▸ **EXERCISE DESCRIPTION**
Extract each line bearing the word "scene".

▸ **INFORMATION SHOWN**

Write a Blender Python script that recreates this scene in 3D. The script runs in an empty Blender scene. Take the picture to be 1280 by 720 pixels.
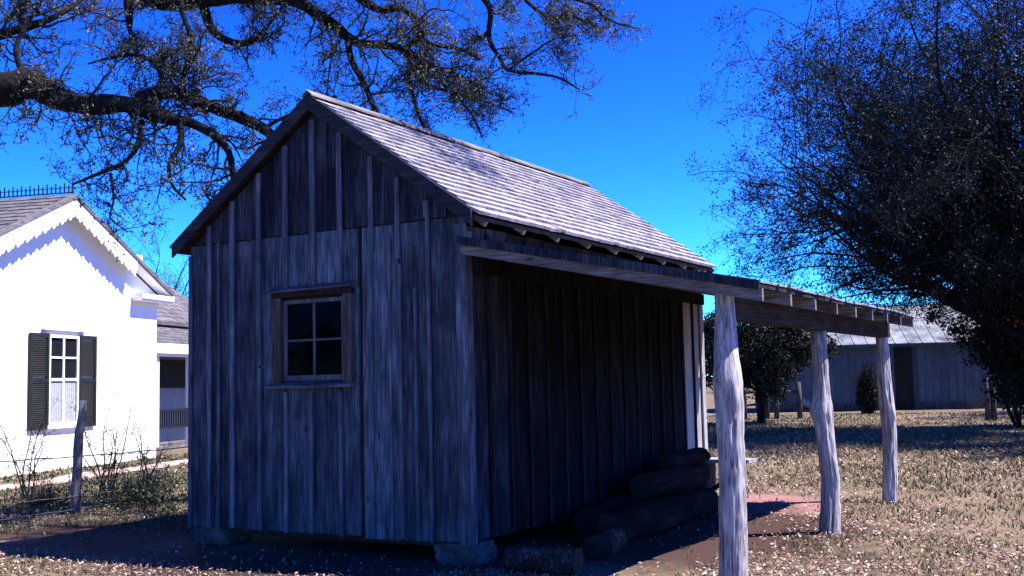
import bpy, math, random
import numpy as np
from mathutils import Vector, Matrix, noise as mnoise

random.seed(7)
rng = np.random.default_rng(7)
scene = bpy.context.scene
col = scene.collection

# ------------------------------------------------------------------ camera
F_PX, PITCH, ROLL, CAM_H = 1365.1, 0.08675, -0.02264, 1.664
YAW = 0.52605
cam_data = bpy.data.cameras.new('camera')
cam_data.sensor_width = 36.0
cam_data.lens = F_PX / 1280.0 * 36.0
cam_data.clip_start = 0.1
cam_data.clip_end = 3000
cam = bpy.data.objects.new('camera', cam_data)
col.objects.link(cam)
cp, sp = math.cos(PITCH), math.sin(PITCH)
cr, sr = math.cos(ROLL), math.sin(ROLL)
FW = Vector((0, cp, sp))
R0, U0 = Vector((1, 0, 0)), Vector((0, -sp, cp))
CR = R0 * cr + U0 * sr
CU = U0 * cr - R0 * sr
M = Matrix.Identity(4)
for i in range(3):
    M[i][0], M[i][1], M[i][2] = CR[i], CU[i], -FW[i]
M[0][3], M[1][3], M[2][3] = 0, 0, CAM_H
cam.matrix_world = M
scene.camera = cam

# ------------------------------------------------------------------ light
SUN = Vector((0.677, -0.069, 1.0)).normalized()
SUN_EL = math.asin(SUN.z)
SUN_AZ = math.atan2(SUN.x, SUN.y)
SKY_STRENGTH, SUN_STRENGTH, EXPOSURE = 0.05, 5.0, 1.44
world = bpy.data.worlds.new('World')
scene.world = world
world.use_nodes = True
wn, wl = world.node_tree.nodes, world.node_tree.links
wn.clear()
sky = wn.new('ShaderNodeTexSky')
sky.sky_type = 'NISHITA'
sky.sun_disc = False
sky.sun_elevation = SUN_EL
sky.sun_rotation = SUN_AZ
sky.altitude = 300
sky.air_density = 1.0
sky.dust_density = 0.0
sky.ozone_density = 8.0
tint = wn.new('ShaderNodeMix')      # the slide film's colour balance, the same over the whole sky
tint.data_type = 'RGBA'
tint.blend_type = 'MULTIPLY'
tint.inputs[0].default_value = 1.0
tint.inputs[7].default_value = (0.37, 0.532, 0.62, 1.0)
gam = wn.new('ShaderNodeGamma')     # and its contrast
gam.inputs['Gamma'].default_value = 2.3
bg = wn.new('ShaderNodeBackground')
bg.inputs['Strength'].default_value = SKY_STRENGTH
wo = wn.new('ShaderNodeOutputWorld')
wl.new(sky.outputs[0], tint.inputs[6])
wl.new(tint.outputs[2], gam.inputs[0])
wl.new(gam.outputs[0], bg.inputs['Color'])
wl.new(bg.outputs[0], wo.inputs['Surface'])
sd = bpy.data.lights.new('sun', 'SUN')
sd.energy = SUN_STRENGTH
sd.angle = math.radians(0.5)
sd.color = (1.0, 0.93, 0.89)
so = bpy.data.objects.new('sun', sd)
so.rotation_euler = (-SUN).to_track_quat('-Z', 'Y').to_euler()
so.location = (30, -5, 40)
col.objects.link(so)
vs = scene.view_settings
vs.view_transform = 'Standard'
vs.look = 'None'
vs.exposure = EXPOSURE
vs.gamma = 1.0
vs.use_curve_mapping = False

# ------------------------------------------------------------------ helpers
def at(px, py, depth):
    """point of the place seen at a pixel of the 1280x720 photograph, at a distance along +Y"""
    d = CR * ((px - 640) / F_PX) + CU * ((360 - py) / F_PX) + FW
    return Vector((0, 0, CAM_H)) + d * (depth / d.y)


class MB:
    def __init__(self):
        self.v, self.f = [], []

    def box(self, x0, x1, y0, y1, z0, z1):
        b = len(self.v)
        self.v += [(x, y, z) for z in (z0, z1) for y in (y0, y1) for x in (x0, x1)]
        self.f += [tuple(b + i for i in q) for q in
                   ((0, 2, 3, 1), (4, 5, 7, 6), (0, 1, 5, 4), (2, 6, 7, 3), (0, 4, 6, 2), (1, 3, 7, 5))]
        return self

    def hexa(self, pts):
        """8 points: bottom 4 (ccw from above) then top 4"""
        b = len(self.v)
        self.v += [tuple(p) for p in pts]
        self.f += [tuple(b + i for i in q) for q in
                   ((3, 2, 1, 0), (4, 5, 6, 7), (0, 1, 5, 4), (1, 2, 6, 5), (2, 3, 7, 6), (3, 0, 4, 7))]
        return self

    def prism(self, poly, axis, a0, a1):
        """extrude a polygon of 2D points along axis; other two axes in order"""
        b = len(self.v)
        n = len(poly)
        for a in (a0, a1):
            for p in poly:
                c = [p[0], p[1]]
                c.insert(axis, a)
                self.v.append(tuple(c))
        self.f.append(tuple(b + i for i in range(n))[::-1])
        self.f.append(tuple(b + n + i for i in range(n)))
        for i in range(n):
            j = (i + 1) % n
            self.f.append((b + i, b + j, b + n + j, b + n + i))
        return self

    def bar(self, p, q, w, h, up=(0, 0, 1)):
        p, q = Vector(p), Vector(q)
        d = (q - p).normalized()
        s = d.cross(Vector(up))
        if s.length < 1e-4:
            s = d.cross(Vector((1, 0, 0)))
        s.normalize()
        u = s.cross(d)
        s, u = s * (w / 2), u * (h / 2)
        return self.hexa([p - s - u, p + s - u, q + s - u, q - s - u, p - s + u, p + s + u, q + s + u, q - s + u])

    def tube(self, pts, rad, k=8, cap=True):
        b = len(self.v)
        pts = [Vector(p) for p in pts]
        n = len(pts)
        ref = None
        for i, p in enumerate(pts):
            d = (pts[min(i + 1, n - 1)] - pts[max(i - 1, 0)]).normalized()
            if ref is None:
                ref = d.orthogonal().normalized()
            s = (ref - d * ref.dot(d)).normalized()
            ref = s
            t = d.cross(s)
            r = rad[i] if hasattr(rad, '__len__') else rad
            for j in range(k):
                a = 2 * math.pi * j / k
                self.v.append(tuple(p + (s * math.cos(a) + t * math.sin(a)) * r))
        for i in range(n - 1):
            for j in range(k):
                j2 = (j + 1) % k
                self.f.append((b + i * k + j, b + i * k + j2, b + (i + 1) * k + j2, b + (i + 1) * k + j))
        if cap:
            self.f.append(tuple(b + j for j in range(k))[::-1])
            self.f.append(tuple(b + (n - 1) * k + j for j in range(k)))
        return self

    def mesh(self, name, mat=None, smooth=False):
        me = bpy.data.meshes.new(name)
        me.from_pydata(self.v, [], self.f)
        me.update()
        if mat:
            me.materials.append(mat)
        if smooth:
            me.polygons.foreach_set('use_smooth', [True] * len(me.polygons))
        return me

    def build(self, name, mat, parent=None, smooth=False):
        return obj(name, self.mesh(name, mat, smooth), parent)


def obj(name, me, parent=None, loc=None, rot=None):
    o = bpy.data.objects.new(name, me)
    col.objects.link(o)
    if parent:
        o.parent = parent
    if loc is not None:
        o.location = loc
    if rot is not None:
        o.rotation_euler = rot
    return o


def tag(o, label, cat, group=None, kind=None):
    if label:
        o['label'] = label
    if cat:
        o['category'] = cat
    if group:
        o['group'] = group
    if kind:
        o['kind'] = kind
    return o


def empty(name, label, cat, loc=(0, 0, 0), rotz=0.0, group=None):
    o = bpy.data.objects.new(name, None)
    col.objects.link(o)
    o.empty_display_size = 0.3
    o.location = loc
    o.rotation_euler = (0, 0, rotz)
    return tag(o, label, cat, group)


def np_mesh(name, V, F, mat=None, smooth=False):
    """V (n,3); F (m,k) all of one size"""
    me = bpy.data.meshes.new(name)
    V = np.asarray(V, dtype=np.float32)
    F = np.asarray(F, dtype=np.int32)
    m, k = F.shape
    me.vertices.add(len(V))
    me.vertices.foreach_set('co', V.ravel())
    me.loops.add(m * k)
    me.loops.foreach_set('vertex_index', F.ravel())
    me.polygons.add(m)
    me.polygons.foreach_set('loop_start', np.arange(0, m * k, k, dtype=np.int32))
    me.polygons.foreach_set('loop_total', np.full(m, k, dtype=np.int32))
    if smooth:
        me.polygons.foreach_set('use_smooth', np.ones(m, dtype=bool))
    me.update(calc_edges=True)
    if mat:
        me.materials.append(mat)
    return me


def unit(a):
    return a / np.maximum(np.linalg.norm(a, axis=-1, keepdims=True), 1e-9)


def np_tubes(P, R, k=3):
    """P (N,S,3) paths, R (N,S) radii -> verts, quads"""
    N, S, _ = P.shape
    T = np.empty_like(P)
    T[:, 1:-1] = P[:, 2:] - P[:, :-2]
    T[:, 0] = P[:, 1] - P[:, 0]
    T[:, -1] = P[:, -1] - P[:, -2]
    T = unit(T)
    ref = np.array([0.31, 0.77, 0.55])
    A = unit(np.cross(T, ref))
    B = np.cross(T, A)
    ang = np.arange(k) * 2 * np.pi / k
    V = P[:, :, None, :] + R[:, :, None, None] * (A[:, :, None, :] * np.cos(ang)[None, None, :, None]
                                                 + B[:, :, None, :] * np.sin(ang)[None, None, :, None])
    idx = np.arange(N * S * k).reshape(N, S, k)
    a = idx[:, :-1, :]
    b = np.roll(idx, -1, axis=2)[:, :-1, :]
    c = np.roll(idx, -1, axis=2)[:, 1:, :]
    d = idx[:, 1:, :]
    Q = np.stack([a, b, c, d], axis=-1).reshape(-1, 4)
    return V.reshape(-1, 3), Q


def np_join(parts):
    Vs, Fs, o = [], [], 0
    for V, F in parts:
        Vs.append(V)
        Fs.append(F + o)
        o += len(V)
    return np.concatenate(Vs), np.concatenate(Fs)


def np_leaves(C, size, squash=0.5, up=0.0):
    """bent quads (two quads sharing a rib) round each centre"""
    n = len(C)
    a = unit(rng.normal(size=(n, 3)) + np.array([0, 0, 0.0]))
    nrm = unit(rng.normal(size=(n, 3)) + np.array([0, 0, up]))
    a = unit(a - nrm * (a * nrm).sum(1, keepdims=True))
    b = np.cross(nrm, a)
    s = size[:, None]
    w = s * squash
    p0, p1 = C - a * s * .5, C + a * s * .5
    l = C + b * w * .5 + nrm * w * .12
    r = C - b * w * .5 + nrm * w * .12
    V = np.stack([p0, r, p1, l], axis=1).reshape(-1, 3)
    F = np.arange(4 * n).reshape(n, 4)
    return V, F


def grow(start, direction, length, nseg, kink, bend=(0, 0, 0), curl=0.0):
    """vectorised random walks. start (N,3), direction (N,3), length (N,) -> (N,nseg+1,3)"""
    N = len(start)
    P = np.empty((N, nseg + 1, 3))
    P[:, 0] = start
    d = unit(direction)
    st = (length / nseg)[:, None]
    bend = np.array(bend)
    for i in range(nseg):
        d = unit(d + rng.normal(size=(N, 3)) * kink + bend)
        P[:, i + 1] = P[:, i] + d * st
    return P


def spawn(P, R, n, tmin=0.15, tmax=1.0, spread=1.0, fwd=0.6):
    """n children along each path: start points, directions, parent radius there"""
    N, S, _ = P.shape
    pi = np.repeat(np.arange(N), n)
    t = rng.uniform(tmin, tmax, N * n) * (S - 1)
    i = np.minimum(t.astype(int), S - 2)
    f = (t - i)[:, None]
    pos = P[pi, i] * (1 - f) + P[pi, i + 1] * f
    tan = unit(P[pi, i + 1] - P[pi, i])
    rnd = rng.normal(size=pos.shape)
    rnd = unit(rnd - tan * (rnd * tan).sum(1, keepdims=True))
    d = unit(tan * fwd + rnd * spread)
    r = R[pi, i]
    return pos, d, r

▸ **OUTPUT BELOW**
Write a Blender Python script that recreates this scene in 3D. The script runs in an empty Blender scene. Take the picture to be 1280 by 720 pixels.
scene = bpy.context.scene
col = scene.collection
scene.camera = cam
scene.world = world
vs = scene.view_settings